Footnote: 12     12 W. Va. R. Civ. P. Rule 67 states:

        Except as otherwise provided in Rule 68(b), in an action in which any part of the relief sought is a judgment for a sum of money or the disposition of a sum of money or the disposition of any other thing capable of delivery, a party, upon notice to every other party and by leave of court, may deposit with the court all or any part of such sum or thing, whether or not that party claims all or any part of the sum or
    thing. The party making the deposit shall serve the order permitting deposit on the clerk of the court. Money paid into court under this rule shall be deposited and withdrawn in accordance with applicable statutes and with orders of the court entered in the action. The fund shall be deposited in a

    federally insured interest-bearing account or invested in an interest-bearing instrument approved by the court.
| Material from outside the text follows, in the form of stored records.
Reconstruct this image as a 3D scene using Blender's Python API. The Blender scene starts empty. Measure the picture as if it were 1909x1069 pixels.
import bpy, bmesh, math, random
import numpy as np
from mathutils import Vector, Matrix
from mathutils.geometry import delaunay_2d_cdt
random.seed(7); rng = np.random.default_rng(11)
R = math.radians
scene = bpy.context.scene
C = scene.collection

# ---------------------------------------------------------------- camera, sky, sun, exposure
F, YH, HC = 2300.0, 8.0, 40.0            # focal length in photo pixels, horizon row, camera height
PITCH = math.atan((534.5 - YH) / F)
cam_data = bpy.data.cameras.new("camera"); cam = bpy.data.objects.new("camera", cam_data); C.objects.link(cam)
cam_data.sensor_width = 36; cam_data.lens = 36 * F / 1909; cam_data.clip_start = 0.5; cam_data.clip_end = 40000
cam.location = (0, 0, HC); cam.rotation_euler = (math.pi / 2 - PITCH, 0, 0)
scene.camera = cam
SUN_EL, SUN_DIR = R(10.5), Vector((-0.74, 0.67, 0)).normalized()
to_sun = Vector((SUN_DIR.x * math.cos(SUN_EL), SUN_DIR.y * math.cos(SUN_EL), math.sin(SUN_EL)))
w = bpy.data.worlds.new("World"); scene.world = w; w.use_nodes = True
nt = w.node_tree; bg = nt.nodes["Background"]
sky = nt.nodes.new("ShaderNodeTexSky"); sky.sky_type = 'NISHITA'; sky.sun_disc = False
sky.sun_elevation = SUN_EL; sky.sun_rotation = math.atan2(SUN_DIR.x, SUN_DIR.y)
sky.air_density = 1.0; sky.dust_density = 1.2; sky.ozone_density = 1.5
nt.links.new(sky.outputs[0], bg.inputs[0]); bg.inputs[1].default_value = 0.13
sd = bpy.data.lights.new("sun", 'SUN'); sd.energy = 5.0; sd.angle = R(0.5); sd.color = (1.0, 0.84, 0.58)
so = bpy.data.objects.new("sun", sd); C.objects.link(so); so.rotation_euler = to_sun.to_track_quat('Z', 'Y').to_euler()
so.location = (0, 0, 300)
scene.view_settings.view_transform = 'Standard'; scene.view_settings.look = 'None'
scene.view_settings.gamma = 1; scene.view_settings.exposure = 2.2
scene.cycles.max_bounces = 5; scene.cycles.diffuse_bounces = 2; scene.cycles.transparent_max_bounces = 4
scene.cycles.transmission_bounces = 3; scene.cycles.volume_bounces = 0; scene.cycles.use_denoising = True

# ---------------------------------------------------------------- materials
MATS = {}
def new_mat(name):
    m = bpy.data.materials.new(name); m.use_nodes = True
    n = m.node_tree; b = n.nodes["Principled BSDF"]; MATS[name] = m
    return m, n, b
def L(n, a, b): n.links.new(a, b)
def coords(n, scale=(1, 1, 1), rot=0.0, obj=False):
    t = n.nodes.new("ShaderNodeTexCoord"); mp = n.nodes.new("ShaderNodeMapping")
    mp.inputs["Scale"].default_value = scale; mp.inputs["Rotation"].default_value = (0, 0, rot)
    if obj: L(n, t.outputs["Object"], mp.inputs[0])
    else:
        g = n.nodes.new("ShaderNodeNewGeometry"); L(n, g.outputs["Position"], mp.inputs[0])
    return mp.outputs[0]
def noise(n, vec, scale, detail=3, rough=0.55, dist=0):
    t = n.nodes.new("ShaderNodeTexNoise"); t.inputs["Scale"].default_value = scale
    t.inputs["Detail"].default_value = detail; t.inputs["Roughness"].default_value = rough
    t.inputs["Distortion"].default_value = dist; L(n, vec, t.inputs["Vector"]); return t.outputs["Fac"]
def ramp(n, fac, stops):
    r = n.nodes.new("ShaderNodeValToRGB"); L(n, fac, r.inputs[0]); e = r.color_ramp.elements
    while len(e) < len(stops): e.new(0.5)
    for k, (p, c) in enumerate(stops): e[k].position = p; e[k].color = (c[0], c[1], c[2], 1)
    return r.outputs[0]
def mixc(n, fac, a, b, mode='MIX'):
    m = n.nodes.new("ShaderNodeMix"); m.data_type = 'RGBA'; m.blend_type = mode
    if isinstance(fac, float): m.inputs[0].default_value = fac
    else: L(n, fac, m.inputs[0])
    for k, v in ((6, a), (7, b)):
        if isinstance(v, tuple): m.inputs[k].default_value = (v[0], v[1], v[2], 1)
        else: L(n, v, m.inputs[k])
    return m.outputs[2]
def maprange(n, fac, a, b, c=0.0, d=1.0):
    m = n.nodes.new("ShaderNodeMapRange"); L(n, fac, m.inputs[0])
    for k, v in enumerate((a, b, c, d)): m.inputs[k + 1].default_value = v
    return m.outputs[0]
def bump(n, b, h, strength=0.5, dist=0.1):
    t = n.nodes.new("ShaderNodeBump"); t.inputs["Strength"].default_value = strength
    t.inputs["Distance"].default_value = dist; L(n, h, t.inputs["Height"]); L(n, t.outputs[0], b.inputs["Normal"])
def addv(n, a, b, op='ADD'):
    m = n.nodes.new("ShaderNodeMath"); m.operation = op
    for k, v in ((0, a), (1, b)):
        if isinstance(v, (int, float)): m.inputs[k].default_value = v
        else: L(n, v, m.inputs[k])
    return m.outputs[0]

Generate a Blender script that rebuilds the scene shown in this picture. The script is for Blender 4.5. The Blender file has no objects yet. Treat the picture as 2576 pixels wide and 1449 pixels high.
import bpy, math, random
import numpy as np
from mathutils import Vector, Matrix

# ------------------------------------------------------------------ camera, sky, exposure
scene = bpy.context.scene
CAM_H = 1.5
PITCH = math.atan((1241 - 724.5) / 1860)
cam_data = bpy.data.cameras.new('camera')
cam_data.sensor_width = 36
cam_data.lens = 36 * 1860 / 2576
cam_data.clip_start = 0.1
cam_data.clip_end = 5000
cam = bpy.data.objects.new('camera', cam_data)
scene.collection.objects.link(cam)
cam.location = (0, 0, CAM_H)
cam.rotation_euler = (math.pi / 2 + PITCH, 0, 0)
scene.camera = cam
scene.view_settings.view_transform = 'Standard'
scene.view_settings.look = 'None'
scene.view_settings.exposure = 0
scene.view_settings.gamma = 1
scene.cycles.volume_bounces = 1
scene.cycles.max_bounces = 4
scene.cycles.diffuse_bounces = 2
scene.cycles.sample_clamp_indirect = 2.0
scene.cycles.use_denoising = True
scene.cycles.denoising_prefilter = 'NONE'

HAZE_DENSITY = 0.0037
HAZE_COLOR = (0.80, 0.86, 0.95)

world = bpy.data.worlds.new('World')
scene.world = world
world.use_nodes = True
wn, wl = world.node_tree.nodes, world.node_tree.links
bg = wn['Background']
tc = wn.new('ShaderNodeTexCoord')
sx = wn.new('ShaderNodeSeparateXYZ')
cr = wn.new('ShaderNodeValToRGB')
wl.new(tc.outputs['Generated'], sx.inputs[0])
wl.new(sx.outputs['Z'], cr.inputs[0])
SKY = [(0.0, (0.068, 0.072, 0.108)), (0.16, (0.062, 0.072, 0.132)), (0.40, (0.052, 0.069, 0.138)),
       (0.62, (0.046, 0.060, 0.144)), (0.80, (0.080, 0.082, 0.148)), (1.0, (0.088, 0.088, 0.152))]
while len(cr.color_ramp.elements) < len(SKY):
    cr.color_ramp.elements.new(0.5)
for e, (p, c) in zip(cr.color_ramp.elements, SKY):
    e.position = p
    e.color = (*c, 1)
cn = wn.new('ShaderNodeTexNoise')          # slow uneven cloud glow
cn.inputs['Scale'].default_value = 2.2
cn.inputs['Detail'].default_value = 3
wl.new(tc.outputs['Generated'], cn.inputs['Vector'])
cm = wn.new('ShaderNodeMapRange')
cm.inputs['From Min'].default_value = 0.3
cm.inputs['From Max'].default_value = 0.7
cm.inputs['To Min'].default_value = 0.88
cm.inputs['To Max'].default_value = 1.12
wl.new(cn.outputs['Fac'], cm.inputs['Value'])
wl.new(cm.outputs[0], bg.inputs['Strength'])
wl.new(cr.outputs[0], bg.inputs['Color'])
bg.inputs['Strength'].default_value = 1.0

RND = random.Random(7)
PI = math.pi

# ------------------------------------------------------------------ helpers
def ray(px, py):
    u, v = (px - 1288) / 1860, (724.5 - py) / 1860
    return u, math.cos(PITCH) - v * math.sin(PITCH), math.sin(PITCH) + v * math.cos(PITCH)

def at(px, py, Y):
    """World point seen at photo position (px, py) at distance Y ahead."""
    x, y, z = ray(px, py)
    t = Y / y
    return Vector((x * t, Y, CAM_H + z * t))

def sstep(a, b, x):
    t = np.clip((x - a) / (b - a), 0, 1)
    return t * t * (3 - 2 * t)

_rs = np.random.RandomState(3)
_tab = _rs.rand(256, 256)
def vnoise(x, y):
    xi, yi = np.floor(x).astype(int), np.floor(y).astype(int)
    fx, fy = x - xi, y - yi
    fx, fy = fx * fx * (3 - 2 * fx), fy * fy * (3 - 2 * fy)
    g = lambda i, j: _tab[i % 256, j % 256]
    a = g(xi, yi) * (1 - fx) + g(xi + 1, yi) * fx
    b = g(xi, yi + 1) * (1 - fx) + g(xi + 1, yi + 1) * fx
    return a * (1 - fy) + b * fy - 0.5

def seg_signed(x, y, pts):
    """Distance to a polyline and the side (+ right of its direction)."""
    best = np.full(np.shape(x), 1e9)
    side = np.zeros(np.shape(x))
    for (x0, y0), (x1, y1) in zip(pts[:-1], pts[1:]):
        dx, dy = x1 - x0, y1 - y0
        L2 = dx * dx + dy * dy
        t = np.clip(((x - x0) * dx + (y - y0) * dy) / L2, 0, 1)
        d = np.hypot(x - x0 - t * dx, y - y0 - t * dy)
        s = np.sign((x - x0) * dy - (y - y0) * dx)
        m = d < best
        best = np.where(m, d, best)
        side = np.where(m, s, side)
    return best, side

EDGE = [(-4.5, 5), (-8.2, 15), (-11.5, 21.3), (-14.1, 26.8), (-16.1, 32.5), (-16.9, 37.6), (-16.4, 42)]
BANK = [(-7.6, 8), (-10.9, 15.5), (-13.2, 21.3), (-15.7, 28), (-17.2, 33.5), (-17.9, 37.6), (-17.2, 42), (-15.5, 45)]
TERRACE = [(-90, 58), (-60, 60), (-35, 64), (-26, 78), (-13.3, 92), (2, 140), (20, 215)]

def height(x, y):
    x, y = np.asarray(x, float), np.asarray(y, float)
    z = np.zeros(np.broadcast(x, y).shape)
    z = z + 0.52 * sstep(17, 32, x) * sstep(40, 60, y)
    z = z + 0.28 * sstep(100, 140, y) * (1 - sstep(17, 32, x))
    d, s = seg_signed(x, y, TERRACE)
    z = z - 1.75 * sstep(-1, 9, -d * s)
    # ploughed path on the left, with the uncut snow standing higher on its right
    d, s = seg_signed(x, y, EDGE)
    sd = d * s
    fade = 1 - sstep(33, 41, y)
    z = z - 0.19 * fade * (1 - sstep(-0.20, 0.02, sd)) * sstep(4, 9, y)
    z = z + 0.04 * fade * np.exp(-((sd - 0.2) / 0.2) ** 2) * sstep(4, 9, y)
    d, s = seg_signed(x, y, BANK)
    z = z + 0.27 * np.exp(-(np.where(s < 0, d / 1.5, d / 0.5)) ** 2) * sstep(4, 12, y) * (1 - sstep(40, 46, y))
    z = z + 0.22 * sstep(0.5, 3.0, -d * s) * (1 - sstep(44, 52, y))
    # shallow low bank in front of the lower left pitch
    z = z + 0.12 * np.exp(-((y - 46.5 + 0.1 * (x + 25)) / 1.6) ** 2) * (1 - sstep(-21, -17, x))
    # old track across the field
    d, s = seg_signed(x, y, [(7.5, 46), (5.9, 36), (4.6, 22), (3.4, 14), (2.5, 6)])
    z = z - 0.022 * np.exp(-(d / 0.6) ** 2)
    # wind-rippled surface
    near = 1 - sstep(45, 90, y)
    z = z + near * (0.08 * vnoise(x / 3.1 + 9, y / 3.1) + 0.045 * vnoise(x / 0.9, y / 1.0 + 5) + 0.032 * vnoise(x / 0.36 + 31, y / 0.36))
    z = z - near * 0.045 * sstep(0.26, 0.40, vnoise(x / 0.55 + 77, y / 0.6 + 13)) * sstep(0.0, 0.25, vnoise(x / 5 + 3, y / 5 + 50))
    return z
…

Footnote: 13     13 McDaniel also argues that he is entitled to post-judgment interest. This issue was not addressed by the circuit court. Therefore, we will not address it on appeal. "We frequently have held that issues which do not relate to jurisdictional matters and which have not been raised before the circuit court will not be considered for the first time on appeal to this Court." Kronjaeger v. Buckeye Union Ins. Co., 200 W. Va. 570, 585, 490 S.E.2d 657, 672 (1997) (citations omitted).